**Supplied information**

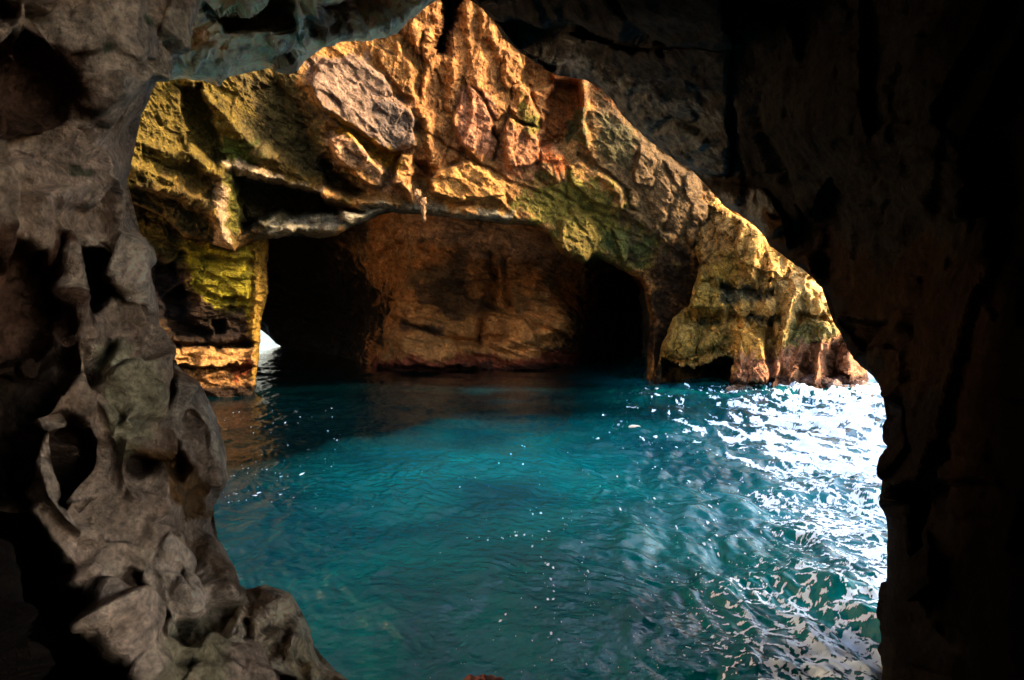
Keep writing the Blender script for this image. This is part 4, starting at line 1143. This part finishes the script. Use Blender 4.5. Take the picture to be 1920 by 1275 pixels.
ex, ef = [], []
spots = []
chains = [[(1000, 955), (1018, 975), (1012, 1040), (1035, 1100), (1048, 1150), (1030, 1190), (1060, 1215)], [(948, 1148), (935, 1170), (918, 1198)],
          [(1085, 1020), (1095, 1080), (1110, 1150)], [(1150, 1110), (1162, 1120), (1200, 1085)], [(1290, 900), (1345, 940), (1320, 1000), (1310, 1100)],
          [(1180, 1180), (1230, 1240), (1250, 1270)], [(1040, 1060), (1015, 1075), (1035, 1160)], [(400, 900), (470, 880), (560, 885)], [(410, 935), (500, 925), (545, 935)],
          [(590, 980), (592, 990)], [(860, 885), (893, 890)], [(1165, 787), (1190, 800)], [(1390, 830), (1440, 850), (1500, 845)], [(880, 1010), (1010, 1000), (1110, 960)]]
for ch in chains:
    for a, b_ in zip(ch[:-1], ch[1:]):
        n = max(1, int(math.dist(a, b_) / 6))
        for k in range(n):
            if random.random() < 0.45:
                continue
            t = (k + random.random()) / n
            spots.append((a[0] + (b_[0] - a[0]) * t + random.gauss(0, 5), a[1] + (b_[1] - a[1]) * t + random.gauss(0, 3), 0.7 + 2.6 * random.random() ** 3))
for _ in range(300):  # small flecks painted in for sparkle on the water
    u_ = random.betavariate(3.2, 1.8)
    spots.append((640 + u_ * 900, 800 + 470 * random.random() ** 0.8, 0.5 + 1.6 * random.random() ** 3))
for _ in range(70):  # sky glints on the dark left ripples, painted as flecks
    spots.append((random.uniform(400, 640), random.uniform(760, 960), random.uniform(0.5, 1.1)))
for (px, py, sz) in spots:
    Yc = EYE * F / (py - HZ)
    Xc = (px - 960) / F * Yc
    rr = sz / F * Yc
    m7 = 7
    el = min(Yc / 4.5, 3.0)
    rot_ = random.uniform(0, 6.28)
    k0 = len(Vf) + len(ex)
    ring = []
    for i7 in range(8):
        a = 2 * math.pi * i7 / 8
        q7 = rr * random.uniform(0.5, 1.25)
        x7, y7 = Xc + q7 * math.cos(a + rot_), Yc + q7 * math.sin(a + rot_) * el * random.uniform(0.8, 1.4)
        ex.append((x7, y7, 0))
    ef += [(k0, k0 + 1, k0 + 2, k0 + 3), (k0, k0 + 3, k0 + 4, k0 + 7), (k0 + 4, k0 + 5, k0 + 6, k0 + 7)]
ex = np.array(ex, np.float32)
ex[:, 2] = waves(ex[:, 0].astype(float), ex[:, 1].astype(float)) - ZM + 0.02
Vf = np.concatenate([Vf, ex])
Ff = np.concatenate([Ff, np.array(ef, int)])
Af = np.concatenate([Af, np.full(len(ex), 1.0)])
put('foam_and_glare', mesh_from('foam_and_glare', Vf, Ff, mf, Af[:, None] * np.ones((1, 3))), kind='stuff')

mflo = rock_material('bleached scrap', 8.0)
c = un(1190, 803, EYE * F / 203)
c[2] = 0.06
lump_rock('floating_debris', c, 0.17, mflo, (0.8, 0.74, 0.62), 61, None, (1.3, 0.8, 0.35), 3,
          label='small pale scrap of debris floating alone on the teal water', kind='thing', category='debris')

**Task prompt**
Leave the pictures out and output the rest of the listing exactly.

**Task output**
Keep writing the Blender script for this image. This is part 4, starting at line 1143. This part finishes the script. Use Blender 4.5. Take the picture to be 1920 by 1275 pixels.
ex, ef = [], []
spots = []
chains = [[(1000, 955), (1018, 975), (1012, 1040), (1035, 1100), (1048, 1150), (1030, 1190), (1060, 1215)], [(948, 1148), (935, 1170), (918, 1198)],
          [(1085, 1020), (1095, 1080), (1110, 1150)], [(1150, 1110), (1162, 1120), (1200, 1085)], [(1290, 900), (1345, 940), (1320, 1000), (1310, 1100)],
          [(1180, 1180), (1230, 1240), (1250, 1270)], [(1040, 1060), (1015, 1075), (1035, 1160)], [(400, 900), (470, 880), (560, 885)], [(410, 935), (500, 925), (545, 935)],
          [(590, 980), (592, 990)], [(860, 885), (893, 890)], [(1165, 787), (1190, 800)], [(1390, 830), (1440, 850), (1500, 845)], [(880, 1010), (1010, 1000), (1110, 960)]]
for ch in chains:
    for a, b_ in zip(ch[:-1], ch[1:]):
        n = max(1, int(math.dist(a, b_) / 6))
        for k in range(n):
            if random.random() < 0.45:
                continue
            t = (k + random.random()) / n
            spots.append((a[0] + (b_[0] - a[0]) * t + random.gauss(0, 5), a[1] + (b_[1] - a[1]) * t + random.gauss(0, 3), 0.7 + 2.6 * random.random() ** 3))
for _ in range(300):  # small flecks painted in for sparkle on the water
    u_ = random.betavariate(3.2, 1.8)
    spots.append((640 + u_ * 900, 800 + 470 * random.random() ** 0.8, 0.5 + 1.6 * random.random() ** 3))
for _ in range(70):  # sky glints on the dark left ripples, painted as flecks
    spots.append((random.uniform(400, 640), random.uniform(760, 960), random.uniform(0.5, 1.1)))
for (px, py, sz) in spots:
    Yc = EYE * F / (py - HZ)
    Xc = (px - 960) / F * Yc
    rr = sz / F * Yc
    m7 = 7
    el = min(Yc / 4.5, 3.0)
    rot_ = random.uniform(0, 6.28)
    k0 = len(Vf) + len(ex)
    ring = []
    for i7 in range(8):
        a = 2 * math.pi * i7 / 8
        q7 = rr * random.uniform(0.5, 1.25)
        x7, y7 = Xc + q7 * math.cos(a + rot_), Yc + q7 * math.sin(a + rot_) * el * random.uniform(0.8, 1.4)
        ex.append((x7, y7, 0))
    ef += [(k0, k0 + 1, k0 + 2, k0 + 3), (k0, k0 + 3, k0 + 4, k0 + 7), (k0 + 4, k0 + 5, k0 + 6, k0 + 7)]
ex = np.array(ex, np.float32)
ex[:, 2] = waves(ex[:, 0].astype(float), ex[:, 1].astype(float)) - ZM + 0.02
Vf = np.concatenate([Vf, ex])
Ff = np.concatenate([Ff, np.array(ef, int)])
Af = np.concatenate([Af, np.full(len(ex), 1.0)])
put('foam_and_glare', mesh_from('foam_and_glare', Vf, Ff, mf, Af[:, None] * np.ones((1, 3))), kind='stuff')

mflo = rock_material('bleached scrap', 8.0)
c = un(1190, 803, EYE * F / 203)
c[2] = 0.06
lump_rock('floating_debris', c, 0.17, mflo, (0.8, 0.74, 0.62), 61, None, (1.3, 0.8, 0.35), 3,
          label='small pale scrap of debris floating alone on the teal water', kind='thing', category='debris')